Building a tree of nodes and calculating the layout is as simple as:

from stretchable import Edge, Node
from stretchable.style import AUTO, PCT

# Build node tree
root = Node(
    margin=20,
    size=(500, 300),
).add(
    Node(border=5, size=(50 * PCT, AUTO)),
    Node(key="child", padding=10 * PCT, size=50 * PCT),
)

# Compute layout
root.compute_layout()

# Get the second of the child nodes
child_node = root.find("/child")
content_box = child_node.get_box(Edge.CONTENT)
print(content_box)
# Box(x=300.0, y=50.0, width=150.0, height=50.0)

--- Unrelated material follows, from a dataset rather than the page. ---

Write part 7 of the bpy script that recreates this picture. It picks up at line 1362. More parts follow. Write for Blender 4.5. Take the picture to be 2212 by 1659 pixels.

For more information and details, see the documentation.

Contributing

Contributions are welcomed. Please open an issue to clarify/plan implementation details prior to starting the work.

Building

Install Rust with rustup and use maturin develop for development and maturin build [--release] to build.

Documentation

To build documentation use make html (in docs/ folder) or, to use live reloading: sphinx-autobuild docs/source docs/build/html

NOTE: Sometimes, you may need to run make clean html (in docs/ folder) to ensure that all changes are included in the built html.

Testing

Install test dependencies and invoke pytest. Note that there are ~900 tests, the majority of which are run using Selenium with the Chrome WebDriver, and the complete test suite can take ~30 minutes to complete. Use pytest --lf to only run the last-failed tests.

To run basic tests and ensure compatibility with a specific Python version, use Docker and the provided Dockerfile: docker build . [--build-arg pyver=3.11] (defaults to lowest supported Python version, currently 3.8).

License

This work is released under the MIT license. A copy of the license is provided in the LICENSE file.